▶ **Exercise prompt**
Your task is to print, exactly and only, the lines from the start of the entries below through the line with "scene.camera = cam". Include both ends, but skip the pictures.

▶ **Input**
################
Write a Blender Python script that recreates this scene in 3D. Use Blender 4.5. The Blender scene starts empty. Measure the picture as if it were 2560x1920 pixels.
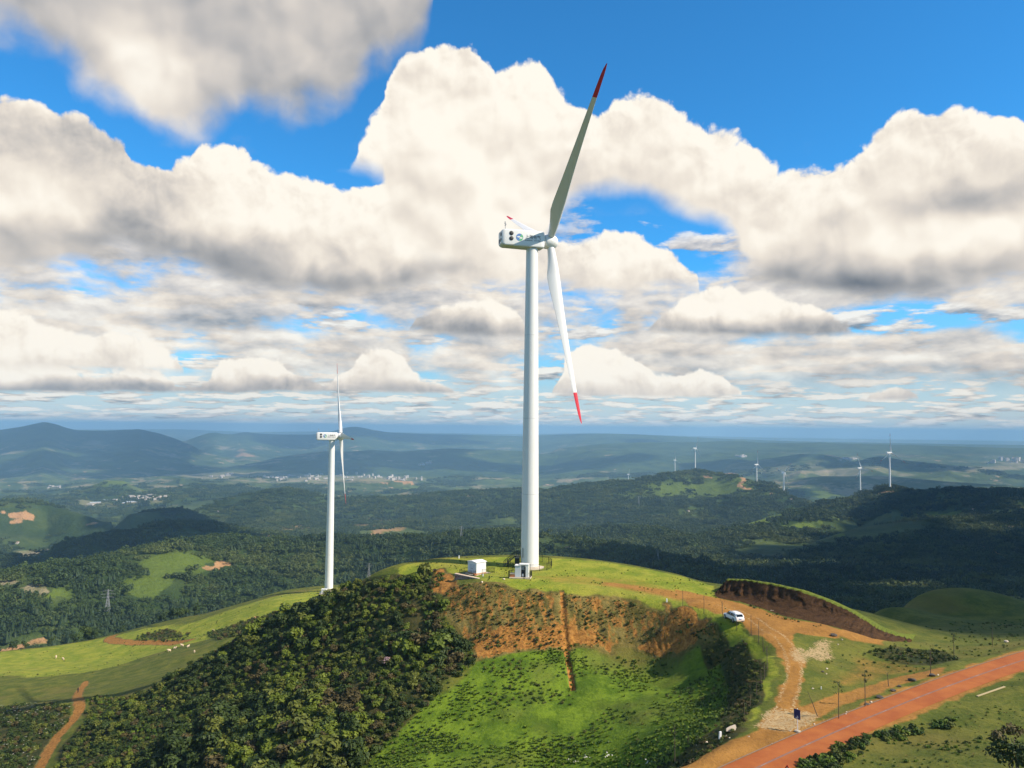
import bpy, bmesh, math, random
import numpy as np
from mathutils import Vector, Matrix, Quaternion
rnd = random.Random(7)
scene = bpy.context.scene
COL = scene.collection
PI = math.pi
# ------------------------------------------------------------------ camera
FPX = 1950.0                       # focal length in photograph pixels (2560 wide)
CAMZ = 33.0
CAM = np.array([0, 0, CAMZ])
_p = math.atan(110 / FPX); _r = math.radians(.5)
_F = np.array([0, math.cos(_p), math.sin(_p)]); _R0 = np.array([1., 0, 0]); _U0 = np.array([0, -math.sin(_p), math.cos(_p)])
_R = math.cos(_r) * _R0 + math.sin(_r) * _U0
_U = math.cos(_r) * _U0 - math.sin(_r) * _R0
cam_d = bpy.data.cameras.new('camera'); cam = bpy.data.objects.new('camera', cam_d); COL.objects.link(cam)
cam_d.sensor_width = 36; cam_d.lens = 36 * FPX / 2560; cam_d.clip_start = .5; cam_d.clip_end = 200000
mw = Matrix.Identity(4)
for i in range(3):
    mw[i][0] = _R[i]; mw[i][1] = _U[i]; mw[i][2] = -_F[i]; mw[i][3] = CAM[i]
cam.matrix_world = mw
scene.camera = cam

def ray(px, py):
    px = np.asarray(px, float); py = np.asarray(py, float)
    d = _F + ((px - 1280) / FPX)[..., None] * _R - ((py - 960) / FPX)[..., None] * _U
    return d / np.linalg.norm(d, axis=-1, keepdims=True)
def at_z(px, py, z):               # where a sight line meets the level z
    d = ray(px, py); t = (np.asarray(z, float) - CAMZ) / d[..., 2]
    return CAM + d * t[..., None]
def at_d(px, py, D):               # the point of a sight line at horizontal distance D
    d = ray(px, py); h = np.hypot(d[..., 0], d[..., 1])
    return CAM + d * (np.asarray(D, float) / h)[..., None]

# ------------------------------------------------------------------ noise
def _hash(ix, iy, seed):
    h = (ix.astype(np.int64) * 374761393 + iy.astype(np.int64) * 668265263 + seed * 1274126177) & 0xffffffff
    h = ((h ^ (h >> 13)) * 1274126177) & 0xffffffff
    return ((h ^ (h >> 16)) & 0xffff) / 65535.0
def vnoise(x, y, seed=0):
    ix = np.floor(x); iy = np.floor(y); fx = x - ix; fy = y - iy
    u = fx * fx * fx * (fx * (fx * 6 - 15) + 10); v = fy * fy * fy * (fy * (fy * 6 - 15) + 10)
    a = _hash(ix, iy, seed); b = _hash(ix + 1, iy, seed); c = _hash(ix, iy + 1, seed); d = _hash(ix + 1, iy + 1, seed)
    return (a * (1 - u) + b * u) * (1 - v) + (c * (1 - u) + d * u) * v
def fbm(x, y, sc, oct=5, seed=0, gain=.5, ridged=False):
    s = 0; a = 1.; t = 0
    x = x / sc; y = y / sc
    for o in range(oct):
        n = vnoise(x, y, seed + o * 17)
        if ridged: n = 1 - np.abs(2 * n - 1)
        s = s + a * n; t += a; a *= gain
        x, y = 2.03 * (x * .8 - y * .6) + 3.1, 2.03 * (x * .6 + y * .8) + 7.7
    return s / t
def sstep(a, b, x):
    t = np.clip((x - a) / (b - a), 0, 1); return t * t * (3 - 2 * t)

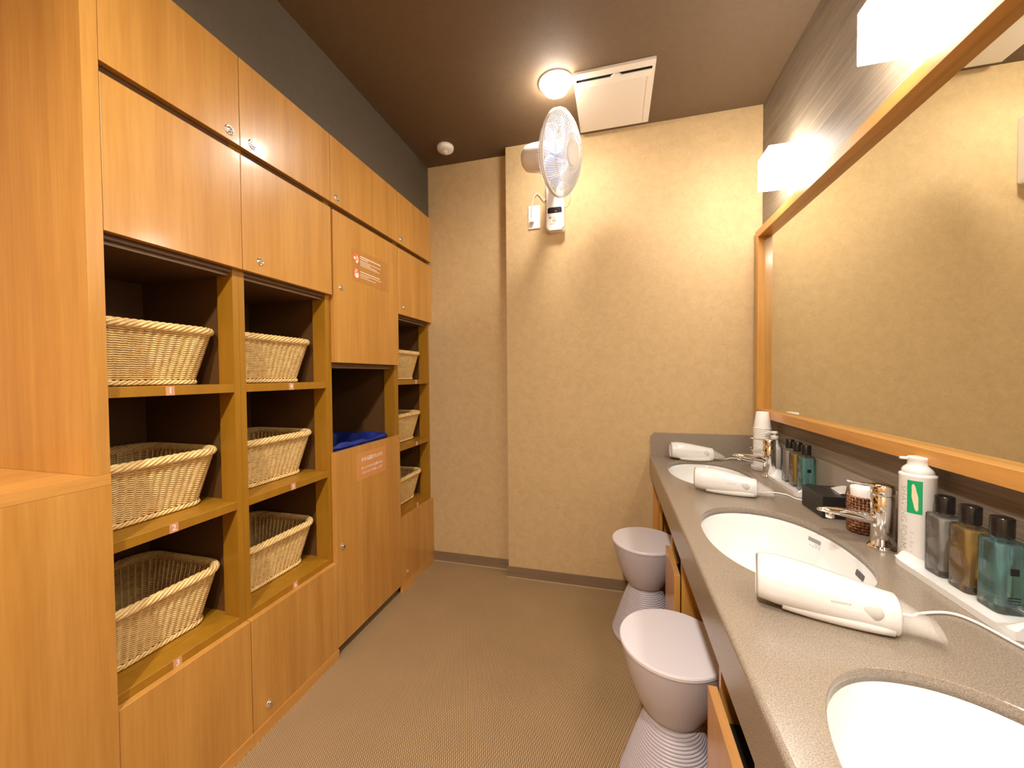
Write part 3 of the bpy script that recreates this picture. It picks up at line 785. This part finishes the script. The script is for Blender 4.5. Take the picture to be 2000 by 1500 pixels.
ax = Vector((.92, -.32, -.20)).normalized(); CF = Vector((-.228, 1.75, 2.182))
zax = ax; xax = Vector((0, 0, 1)).cross(zax).normalized(); yax = zax.cross(xax).normalized()
MF = Matrix(((xax.x, yax.x, zax.x, CF.x), (xax.y, yax.y, zax.y, CF.y), (xax.z, yax.z, zax.z, CF.z), (0, 0, 0, 1)))
RG = .172
mot = MF @ Vector((0, 0, -.13))
bm = bmesh.new(); tube(bm, spline([(-.308, YC-.04, 2.24), (-.312, YC-.10, 2.235), (-.318, YC-.22, 2.19), (mot.x+.01, mot.y+.05, mot.z-.02), (mot.x, mot.y, mot.z-.005)], 6), .021, 16); obj('arm', bm, 'white', t)
bm = bmesh.new(); lathe(bm, [(.02, -.198), (.045, -.192), (.058, -.178), (.063, -.15), (.064, -.10), (.064, -.066), (.03, -.060)], 40, mx=MF); obj('motor_housing', bm, 'white', t)
# guards
def guard(sgn, depth, r0, n, swirl, name):
    bm = bmesh.new()
    for i in range(n):
        a0 = 2*PI*i/n; pts = []
        for k in range(9):
            q = k/8; rr_ = r0+(RG-r0)*q
            zz = sgn*(depth*math.cos(q*PI/2)**.7 + .006)
            a = a0+swirl*(1-q)
            pts.append(MF @ Vector((rr_*math.cos(a), rr_*math.sin(a), zz)))
        tube(bm, pts, .0012, 4, cap=False)
    for rr_, q in ((.075, .2), (.125, .55)):
        zz = sgn*(depth*math.cos(((rr_-r0)/(RG-r0))*PI/2)**.7+.006)
        tube(bm, [MF @ Vector((rr_*math.cos(2*PI*k/60), rr_*math.sin(2*PI*k/60), zz)) for k in range(60)], .0016, 5, closed=True)
    o = obj(name, bm, 'gloss', t); o['kind'] = 'stuff'; return o
guard(1, .052, .050, 100, .35, 'front_guard')
guard(-1, .055, .058, 84, -.2, 'rear_guard')
bm = bmesh.new()
for zz, rr_, th in ((.005, RG+.001, .0042), (-.005, RG+.001, .0042)):
    tube(bm, [MF @ Vector((rr_*math.cos(2*PI*k/96), rr_*math.sin(2*PI*k/96), zz)) for k in range(96)], th, 8, closed=True)
obj('guard_rim', bm, 'white', t)
bm = bmesh.new(); lathe(bm, [(.052, .054), (.054, .058), (.050, .063), (.02, .066), (.003, .0665)], 40, mx=MF); obj('badge', bm, 'white_m', t)
bm = bmesh.new(); lathe(bm, [(.030, -.045), (.034, .0), (.030, .03), (.012, .036), (.002, .037)], 32, mx=MF); hub = obj('hub', bm, 'blade', t)
for i in range(5):
    bm = bmesh.new(); a0 = 2*PI*i/5+.3; NRr, NA = 7, 7; g = []
    for a_ in range(NRr):
        q = a_/(NRr-1); rr_ = .030+.118*q; w_ = .30+.34*math.sin(PI*min(1, .25+q*.75)); row = []
        for b_ in range(NA):
            p = b_/(NA-1)-.5; an = a0+p*2*w_+q*.25
            row.append(bm.verts.new(MF @ Vector((rr_*math.cos(an), rr_*math.sin(an), -.004+p*.045*(1-.3*q)))))
        g.append(row)
    for a_ in range(NRr-1):
        for b_ in range(NA-1):
            fc = bm.faces.new((g[a_][b_], g[a_+1][b_], g[a_+1][b_+1], g[a_][b_+1])); fc.smooth = True
    bmesh.ops.solidify(bm, geom=bm.faces[:], thickness=.0015)
    obj('blade', bm, 'blade', t)
bm = bmesh.new(); tube(bm, spline([(-.245, 1.96, 2.06), (-.232, 1.93, 2.02), (-.215, 1.92, 2.028), (-.205, 1.91, 2.055), (-.21, 1.90, 2.08)], 6), .0016, 6); obj('pull_cord', bm, 'white', t)
yw_ = YC-.010
bm = bmesh.new(); tube(bm, spline([(-.4435, YC-.024, 2.062), (-.443, YC-.022, 2.10), (-.441, YC-.016, 2.15), (-.432, yw_, 2.190), (-.413, yw_, 2.206), (-.396, yw_, 2.190), (-.378, yw_, 2.163), (-.368, yw_, 2.168), (-.357, yw_, 2.185)], 6), .0022, 6); obj('power_cord', bm, 'white', t)
bm = bmesh.new(); bx(bm, -.4535, -.4335, YC-.032, YC-.0085, 2.042, 2.066, bev=.004); obj('plug', bm, 'white_m', t)
t = thing('wall_socket', 'white wall socket plate to the left of the fan base', 'socket', (-.433, YC, 2.077))
obj('cover_plate', B(-.467, -.400, YC-.0075, YC-.0005, 2.012, 2.142, bev=.002), 'white', t)

# ================================================================== STOOLS
def stool():
    t = thing('stool', 'x', 'stool', (0, 0, 0), 0, 'mauve hourglass stools')
    bm = bmesh.new(); lathe(bm, [(.138, .421), (.143, .4235), (.1435, .431), (.1415, .4345), (.139, .4355), (.1385, .4355), (.002, .4355)], 72, smooth=True); smooth(obj('seat', bm, 'stooltop', t, world=False), 25)
    P_ = [(.060, .234), (.0735, .236), (.082, .248), (.094, .268), (.1065, .295), (.1175, .325), (.1265, .355), (.1335, .385), (.1395, .412), (.1405, .4205)]
    bm = bmesh.new(); lathe(bm, P_, 72); smooth(obj('upper_bowl', bm, 'stool', t, world=False), 60)
    pr = [(.058, .2335)]; n = 26
    for i in range(n):
        q = i/n; z = .230-q*.205; rr_ = .066+.074*(q**.86)
        dz = .205/n  # one rib
        pr += [(rr_-.0012, z), (rr_+.0010, z-dz*.25), (rr_+.0013, z-dz*.6), (rr_-.0008, z-dz*.92)]
    pr += [(.143, .022), (.1455, .012), (.143, .002), (.138, .0003)]
    bm = bmesh.new(); lathe(bm, pr, 72); smooth(obj('ribbed_foot', bm, 'stool', t, world=False), 70)
    return t
s1 = stool(); s2 = copy_tree(s1)
s1.location = (.135, 1.815, 0); s1['label'] = 'mauve grey hourglass stool beside the back wall, farther of the two'
s2.location = (.158, 1.142, 0); s2['label'] = 'mauve grey hourglass stool in the foreground, nearer of the two'

# ================================================================== HAIR DRYERS
def dryer(x, y, ang, lb):
    """body lies along local +x from 0 to L; ang = heading"""
    t = thing('hair_dryer', lb, 'hair dryer', (x, y, CT), ang, 'white hair dryers on the worktop')
    # fraction, z-low, z-high, half width
    S_ = [(0.0, .013, .081, .041), (.03, .010, .0845, .0440), (.15, .006, .0865, .0455), (.3, .004, .0850, .0445), (.45, .0022, .081, .042), (.6, .001, .0755, .039), (.75, .0005, .070, .0355), (.9, .0005, .0645, .0325), (.985, .0005, .0625, .0315), (1.0, .0025, .060, .029)]
    Ln = .196; N = 36
    bm = bmesh.new(); rings = []
    for q, z0, z1, hw in S_:
        zc, hz = (z0+z1)/2, (z1-z0)/2; ring = []
        for i in range(N):
            a = 2*PI*i/N; ca, sa = math.cos(a), math.sin(a)
            e = 2/2.35
            ring.append(bm.verts.new((q*Ln, hw*math.copysign(abs(ca)**e, ca), zc+hz*math.copysign(abs(sa)**e, sa))))
        rings.append(ring)
    for a, b in zip(rings, rings[1:]):
        for i in range(N):
            fc = bm.faces.new((a[i], a[(i+1) % N], b[(i+1) % N], b[i])); fc.smooth = True
    bm.faces.new(rings[-1])
    # open intake: wall turned inward
    inn = [bm.verts.new((v.co.x+.012, v.co.y*.9, (v.co.z-.047)*.9+.047)) for v in rings[0]]
    for i in range(N): bm.faces.new((rings[0][(i+1) % N], rings[0][i], inn[i], inn[(i+1) % N]))
    bm.faces.new(inn)
    obj('body', bm, 'gloss', t, world=False)
    bm = bmesh.new()
    for i in range(9):
        yy = -.036+.009*i; h = .036*math.sqrt(max(0, 1-(yy/.042)**2))
        bx(bm, .002, .006, yy-.0012, yy+.0012, .047-h*.75, .047+h*.75)
    obj('intake_grille', bm, 'white_m', t, world=False)
    # folded handle hugging the underside on the room side
    bm = bmesh.new(); pts = []; rd = []
    for q in range(10):
        k = q/9; pts.append((.040+.148*k, -.0225+.003*k, .0165-.002*k)); rd.append(.0150*math.sin(PI*(.22+.62*k))**.5)
    tube(bm, pts, rd, 16); obj('folded_handle', bm, 'white', t, world=False)
    # round pale button on the room side of the nozzle collar
    mx = Matrix.Translation((.160, -.0315, .040)) @ Matrix.Rotation(PI/2+.1, 4, 'X')
    bm = bmesh.new(); lathe(bm, [(.0135, -.004), (.0135, .0015), (.012, .0032), (.002, .004)], 28, mx=mx); obj('button', bm, 'button', t, world=False)
    bm = bmesh.new()
    for i in range(8): bx(bm, .106+i*.0034, .1085+i*.0034, -.0405+i*.00045, -.0385+i*.00045, .046, .0485)
    obj('printed_mark', bm, 'palegrey', t, world=False)['kind'] = 'stuff'
    # transparent flattened nozzle
    bm = bmesh.new(); rings = []
    for q, hz, hw, zc in ((0, .0255, .0255, .031), (.008, .0240, .0250, .0300), (.026, .0165, .029, .0255), (.047, .0100, .034, .021), (.0475, .0088, .0328, .021), (.026, .0150, .0275, .0255), (.0, .0235, .0235, .031)):
        rings.append([bm.verts.new((Ln+.0005+q, hw*math.cos(2*PI*i/24), zc+hz*math.sin(2*PI*i/24))) for i in range(24)])
    for a, b in zip(rings, rings[1:]):
        for i in range(24):
            fc = bm.faces.new((a[i], a[(i+1) % 24], b[(i+1) % 24], b[i])); fc.smooth = True
    obj('nozzle', bm, 'clearpl', t, world=False)
    return t
def cord(t, pts, rad=.0027):
    bm = bmesh.new(); tube(bm, spline(pts, 8), rad, 8); obj('power_cord', bm, 'gloss', t)
zc_ = CT+.0032
d = dryer(.262, .818, math.radians(-17), 'white hair dryer with clear nozzle in the foreground, beside the middle basin')
cord(d, [(.445, .800, CT+.018), (.50, .815, zc_+.001), (.522, .828, zc_), (.571, .842, zc_), (.595, .822, zc_), (.612, .76, zc_), (.64, .70, zc_), (.668, .62, zc_)])
d = dryer(.290, 1.542, math.radians(-15), 'white hair dryer lying between the far and the middle basin')
cord(d, [(.475, 1.51, CT+.018), (.51, 1.535, zc_+.002), (.545, 1.553, zc_), (.585, 1.535, zc_), (.598, 1.49, zc_), (.640, 1.460, zc_), (.672, 1.450, zc_)])
d = dryer(.276, 2.072, math.radians(1), 'white hair dryer lying against the back wall splashback, smallest in view')
cord(d, [(.46, 2.068, CT+.018), (.525, 2.095, zc_+.002), (.56, 2.10, CT+.012), (.60, 2.10, CT+.010), (.64, 2.085, zc_), (.67, 2.05, zc_)])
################
▶ **Response to this task**
Write a Blender Python script that recreates this scene in 3D. Use Blender 4.5. The Blender scene starts empty. Measure the picture as if it were 2560x1920 pixels.
import bpy, bmesh, math, random
import numpy as np
from mathutils import Vector, Matrix, Quaternion
rnd = random.Random(7)
scene = bpy.context.scene
COL = scene.collection
PI = math.pi
# ------------------------------------------------------------------ camera
FPX = 1950.0                       # focal length in photograph pixels (2560 wide)
CAMZ = 33.0
CAM = np.array([0, 0, CAMZ])
_p = math.atan(110 / FPX); _r = math.radians(.5)
_F = np.array([0, math.cos(_p), math.sin(_p)]); _R0 = np.array([1., 0, 0]); _U0 = np.array([0, -math.sin(_p), math.cos(_p)])
_R = math.cos(_r) * _R0 + math.sin(_r) * _U0
_U = math.cos(_r) * _U0 - math.sin(_r) * _R0
cam_d = bpy.data.cameras.new('camera'); cam = bpy.data.objects.new('camera', cam_d); COL.objects.link(cam)
cam_d.sensor_width = 36; cam_d.lens = 36 * FPX / 2560; cam_d.clip_start = .5; cam_d.clip_end = 200000
mw = Matrix.Identity(4)
for i in range(3):
    mw[i][0] = _R[i]; mw[i][1] = _U[i]; mw[i][2] = -_F[i]; mw[i][3] = CAM[i]
cam.matrix_world = mw
scene.camera = cam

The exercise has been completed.